I am confused because I know an ellipse has two foci at $(c,0)$ and $(-c,0)$. That would mean $c=0$, so $a^2=b^2$, assuming the standard equation of an ellipse $\frac{x^2}{a^2}+\frac{y^2}{b^2}=1$. This would mean $x^2+y^2=a^2$ which is the equation of a circle centered at the origin with radius $a$.
I have been told the answer is $r(\theta) = \frac{ed}{1+ecos(\theta)}$
This requires you to find the polar coordinates $r(\theta)$ drawn from one of the foci.
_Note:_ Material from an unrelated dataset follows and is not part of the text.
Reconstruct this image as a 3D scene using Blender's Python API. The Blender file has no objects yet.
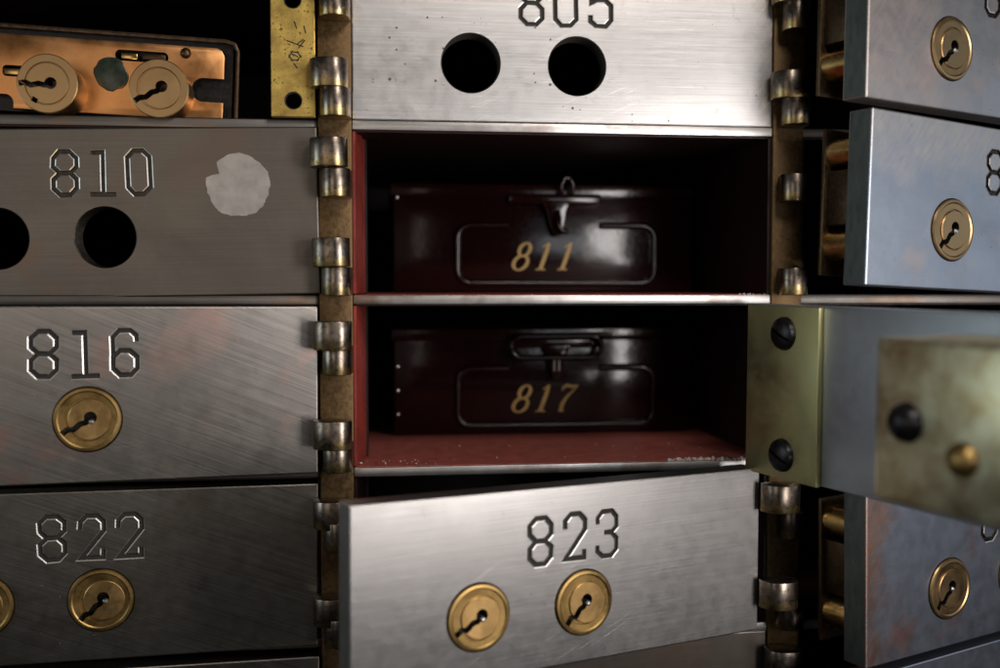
import bpy, bmesh, math, random
from mathutils import Vector, Matrix
R = math.radians
U = 0.001                      # everything below is written in millimetres
random.seed(7)
sc = bpy.context.scene

# ------------------------------------------------------------------ camera
cam = bpy.data.cameras.new('camera'); camo = bpy.data.objects.new('camera', cam)
sc.collection.objects.link(camo); sc.camera = camo
camo.location = (0, -336*U, 0)
camo.rotation_euler = (R(90-2.6), 0, R(-6.8))
cam.sensor_width = 36; cam.lens = 36*1.079
cam.clip_start = 0.01; cam.clip_end = 20
cam.dof.use_dof = True; cam.dof.focus_distance = 0.332; cam.dof.aperture_fstop = 6.3

# ------------------------------------------------------------------ world, light, exposure
w = bpy.data.worlds.new('World'); sc.world = w; w.use_nodes = True
w.node_tree.nodes['Background'].inputs[0].default_value = (.55, .62, .8, 1)
w.node_tree.nodes['Background'].inputs[1].default_value = 0.012
def area(name, loc, target, size, power, col, sy=None):
    l = bpy.data.lights.new(name, 'AREA'); l.energy = power; l.color = col
    l.shape = 'RECTANGLE'; l.size = size*U; l.size_y = (sy or size)*U
    o = bpy.data.objects.new(name, l); sc.collection.objects.link(o)
    o.location = Vector(loc)*U
    o.rotation_euler = (Vector(target)-Vector(loc)).to_track_quat('-Z', 'Y').to_euler()
    return o
area('key_lamp', (155, -350, 275), (50, 0, 10), 120, .78, (1, .93, .87), 100)
area('side_lamp', (262, -338, -10), (0, -40, -80), 95, 1.25, (1, .94, .9), 210)
area('window_lamp', (520, -130, 30), (150, -20, 0), 200, .12, (.70, .83, 1), 220)
area('left_fill', (-380, -120, 20), (130, -40, -20), 160, .30, (.80, .95, 1), 160)  # unseen cool fill, added to light the inside of the open door
area('left_warm_fill', (-205, -420, 50), (-90, 0, 0), 170, .17, (1, .88, .76), 200)  # unseen warm fill, added to brighten the left doors
area('tin_reflection_lamp', (190, -405, 22), (85, 67, 15), 150, .10, (.92, .95, 1), 70)  # unseen source, added for the reflected patch on the upper tin
area('room_fill', (260, -600, 60), (60, 0, 0), 260, .10, (.85, .92, 1))
sp = bpy.data.lights.new('warm_lamp', 'SPOT'); sp.energy = .55; sp.color = (1, .70, .42); sp.spot_size = R(19); sp.spot_blend = .7
sp.shadow_soft_size = .012; spo = bpy.data.objects.new('warm_lamp', sp); sc.collection.objects.link(spo)
spo.location = Vector((-60, -330, -70))*U
spo.rotation_euler = (Vector((-88, 5, 60))-Vector((-60, -330, -70))).to_track_quat('-Z', 'Y').to_euler()
sc.view_settings.view_transform = 'Standard'; sc.view_settings.look = 'None'
sc.view_settings.exposure = 0; sc.view_settings.gamma = 1
sc.render.engine = 'CYCLES'

# ------------------------------------------------------------------ node helpers
class N:
    def __init__(s, name):
        s.m = bpy.data.materials.new(name); s.m.use_nodes = True
        s.t = s.m.node_tree; s.t.nodes.clear()
        s.out = s.t.nodes.new('ShaderNodeOutputMaterial')
        s.b = s.t.nodes.new('ShaderNodeBsdfPrincipled')
        s.t.links.new(s.b.outputs[0], s.out.inputs[0])
        s.tc = s.t.nodes.new('ShaderNodeTexCoord').outputs['Object']
    def put(s, sock, v):
        if isinstance(v, bpy.types.NodeSocket): s.t.links.new(v, sock)
        elif isinstance(v, (tuple, list)): sock.default_value = tuple(v)+((1,) if len(v) == 3 and sock.type == 'RGBA' else ())
        else: sock.default_value = v
    def mm(s, sx=1, sy=1, sz=1, rot=0, off=(0, 0, 0)):
        a = s.t.nodes.new('ShaderNodeMapping'); a.vector_type = 'POINT'
        s.put(a.inputs[0], s.tc); a.inputs['Rotation'].default_value = (0, rot, 0)
        a.inputs['Scale'].default_value = (1000, 1000, 1000)
        b = s.t.nodes.new('ShaderNodeMapping'); s.put(b.inputs[0], a.outputs[0])
        b.inputs['Scale'].default_value = (sx, sy, sz); b.inputs['Location'].default_value = off
        return b.outputs[0]
    def noise(s, vec, scale=1, detail=3, rough=.55, dist=0):
        n = s.t.nodes.new('ShaderNodeTexNoise'); s.put(n.inputs['Vector'], vec)
        n.inputs['Scale'].default_value = scale; n.inputs['Detail'].default_value = detail
        n.inputs['Roughness'].default_value = rough; n.inputs['Distortion'].default_value = dist
        return n.outputs[0]
    def voro(s, vec, scale, out='Distance'):
        n = s.t.nodes.new('ShaderNodeTexVoronoi'); s.put(n.inputs['Vector'], vec)
        n.inputs['Scale'].default_value = scale; return n.outputs[out]
    def math(s, op, a, b=0, c=None):
        n = s.t.nodes.new('ShaderNodeMath'); n.operation = op
        s.put(n.inputs[0], a); s.put(n.inputs[1], b)
        if c is not None: s.put(n.inputs[2], c)
        return n.outputs[0]
    def rng(s, v, a, b, c=0., d=1.):
        n = s.t.nodes.new('ShaderNodeMapRange'); n.clamp = True
        s.put(n.inputs[0], v)
        for i, x in enumerate((a, b, c, d)): n.inputs[i+1].default_value = x
        return n.outputs[0]
    def mix(s, f, a, b):
        n = s.t.nodes.new('ShaderNodeMix'); n.data_type = 'RGBA'
        s.put(n.inputs[0], f); s.put(n.inputs[6], a); s.put(n.inputs[7], b); return n.outputs[2]
    def mul(s, a, v):
        n = s.t.nodes.new('ShaderNodeMix'); n.data_type = 'RGBA'; n.blend_type = 'MULTIPLY'
        n.inputs[0].default_value = 1; s.put(n.inputs[6], a); s.put(n.inputs[7], v); return n.outputs[2]
    def sep(s, vec):
        n = s.t.nodes.new('ShaderNodeSeparateXYZ'); s.put(n.inputs[0], vec); return n.outputs
    def bump(s, h, strength=.5, dist=.05):
        n = s.t.nodes.new('ShaderNodeBump'); n.inputs['Strength'].default_value = strength
        n.inputs['Distance'].default_value = dist*U; s.put(n.inputs['Height'], h)
        s.t.links.new(n.outputs[0], s.b.inputs['Normal'])
    def set(s, **k):
        for a, v in k.items(): s.put(s.b.inputs[a.replace('_', ' ')], v)
    def tangent(s, axis=(1, 0, 0)):
        n = s.t.nodes.new('ShaderNodeVectorTransform'); n.vector_type = 'VECTOR'
        n.convert_from = 'OBJECT'; n.convert_to = 'WORLD'; n.inputs[0].default_value = axis
        s.t.links.new(n.outputs[0], s.b.inputs['Tangent'])

def pits(n, seed, scale=.42, thr=.05):
    v = n.mm(off=(seed, 0, seed*2)); d = n.voro(v, scale); c = n.sep(n.voro(v, scale, 'Color'))[0]
    r = n.math('MULTIPLY', n.math('POWER', c, 3), thr*3)
    clus = n.rng(n.noise(n.mm(off=(seed, 9, 4)), .035, 3), .42, .62, .25, 1)      # pits gather in patches
    return n.math('LESS_THAN', d, n.math('MULTIPLY', r, clus))

def steel(name, seed=0, dark=(.2, .19, .18), light=(.5, .49, .48), brush=0., rough=.34, aniso=.55,
          rust=None, rustamt=.0, cloud=(.3, .7), streak=.5, pit=.035, scale=.025, stain=None):
    n = N(name)
    st = n.noise(n.mm(.02, .5, 2.2, brush, (seed, seed, seed)), 1, 5, .65)
    fine = n.noise(n.mm(.05, 3, 9, brush, (seed*3, 1, 2)), 1, 3, .6)
    cl = n.noise(n.mm(1, 1, 1, 0, (seed*7, seed, 3)), scale, 6, .6, .6)
    cl2 = n.noise(n.mm(1, 1, 1, 0, (seed*2, seed, 9)), .22, 6, .65)
    f = n.rng(n.math('ADD', n.math('MULTIPLY', st, streak), n.math('MULTIPLY', cl, 1-streak)), cloud[0], cloud[1])
    col = n.mix(f, dark, light)
    # long fine scratches, two directions
    sc1 = n.noise(n.mm(.03, 1, 4.2, brush+.42, (seed+5, 0, 9)), 1, 2, .5)
    s1 = n.rng(sc1, .66, .70)
    sc2 = n.noise(n.mm(.06, 1, 5, brush-.7, (seed+15, 0, 2)), 1, 1, .5)
    s2 = n.rng(sc2, .72, .75)
    sm = n.rng(n.noise(n.mm(off=(seed, 3, 1)), .04, 2), .45, .6)
    s12 = n.math('MULTIPLY', n.math('MAXIMUM', s1, s2), sm)
    col = n.mix(n.math('MULTIPLY', s12, .16), col, tuple(min(1, x*1.5) for x in light))
    if rust:
        rm = n.rng(n.noise(n.mm(1, 1, 1, 0, (seed*5, 0, seed)), .035, 5, .6, .4), .56-rustamt, .72-rustamt)
        col = n.mix(n.math('MULTIPLY', rm, .8), col, rust)
    for axis, a0, a1, sc_col, amt in (stain or ()):      # a stain lying over one side of the plate
        xx = n.sep(n.mm())[axis]; wob = n.noise(n.mm(1, 1, 1, 0, (seed, 8, 8)), .06, 5, .6, .5)
        msk = n.rng(n.math('ADD', xx, n.math('MULTIPLY', n.math('SUBTRACT', wob, .5), 34)), a0, a1)
        tx = n.rng(n.noise(n.mm(.12, 1, .9, .9, (seed, 2, 5)), 1, 4, .6), .35, .62, .35, 1)
        col = n.mix(n.math('MULTIPLY', n.math('MULTIPLY', msk, tx), amt), col, sc_col)
    p = pits(n, seed+2, thr=pit)
    col = n.mix(n.math('MULTIPLY', p, .85), col, (.03, .02, .015))
    grime = n.rng(cl2, .62, .8)
    col = n.mix(n.math('MULTIPLY', grime, .35), col, (.1, .075, .055))
    ro = n.math('ADD', n.rng(cl, .3, .7, rough+.05, rough-.03), n.rng(cl2, .3, .75, -.02, .06))
    n.set(Base_Color=col, Metallic=n.rng(p, 0, 1, 1, .2), Roughness=ro, Anisotropic=aniso)
    n.tangent((math.cos(brush), 0, math.sin(brush)))
    h = n.math('ADD', n.math('MULTIPLY', fine, .5), n.math('MULTIPLY', st, .5))
    h = n.math('SUBTRACT', h, n.math('MULTIPLY', p, 3)); h = n.math('SUBTRACT', h, n.math('MULTIPLY', s12, .2))
    n.bump(h, .4, .07)
    return n.m

def brass(name, seed=0, c=(.62, .4, .14), d=(.3, .19, .07), rough=.33, spots=.5, rings=False, tarnish=(.35, .65), bs=.2, spt=(.60, .68)):
    n = N(name)
    oi = n.t.nodes.new('ShaderNodeObjectInfo'); va = n.t.nodes.new('ShaderNodeVectorMath'); va.operation = 'MULTIPLY_ADD'   # no two locks tarnish alike
    n.put(va.inputs[0], oi.outputs['Random']); va.inputs[1].default_value = (70, 50, 90); n.put(va.inputs[2], n.mm(off=(seed, seed, seed)))
    a = n.noise(va.outputs[0], .12, 6, .65, .3)
    b = n.noise(va.outputs[0], .9, 5, .6)
    col = n.mix(n.rng(a, *tarnish), d, c)
    sp = n.rng(n.math('ADD', n.math('MULTIPLY', b, .7), n.math('MULTIPLY', a, .3)), *spt)
    col = n.mix(n.math('MULTIPLY', sp, spots), col, (.07, .04, .02))
    if rings:
        x = n.sep(n.mm()); rr = n.math('SQRT', n.math('ADD', n.math('POWER', x[0], 2), n.math('POWER', x[2], 2)))
        ww = n.math('SINE', n.math('MULTIPLY', rr, 16)); hh = n.math('ADD', n.math('MULTIPLY', ww, .25), b)
        n.bump(hh, .10, .015)
    else: n.bump(b, bs, .03)
    n.set(Base_Color=col, Metallic=1., Roughness=n.math('ADD', n.rng(a, .3, .75, rough-.05, rough+.12), n.rng(b, .4, .7, 0, .1*spots)))
    return n.m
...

This means the cartesian to polar conversion is
$$ \pmatrix{x \\ y} = \pmatrix{ c + r \cos \theta \\ r \sin \theta} $$
with $c = \sqrt{a^2-b^2}$
Now use the above in the equation of the ellipse $$ \left( \frac{x}{a} \right)^2 + \left( \frac{y}{b} \right)^2 = 1$$ to get
$$ r(\theta) = \frac{b^2 (c \cos \theta -a)}{(a^2-b^2) \cos^2 \theta-a^2} $$
But also use the eccentricity $\epsilon = \sqrt{1 - \left( \tfrac{b}{a} \right)^2}$, as well as $c = \epsilon\; a$ to simplify the above into
$$ r(\theta) = \frac{a (1-\epsilon^2)}{1+\epsilon \cos \theta} $$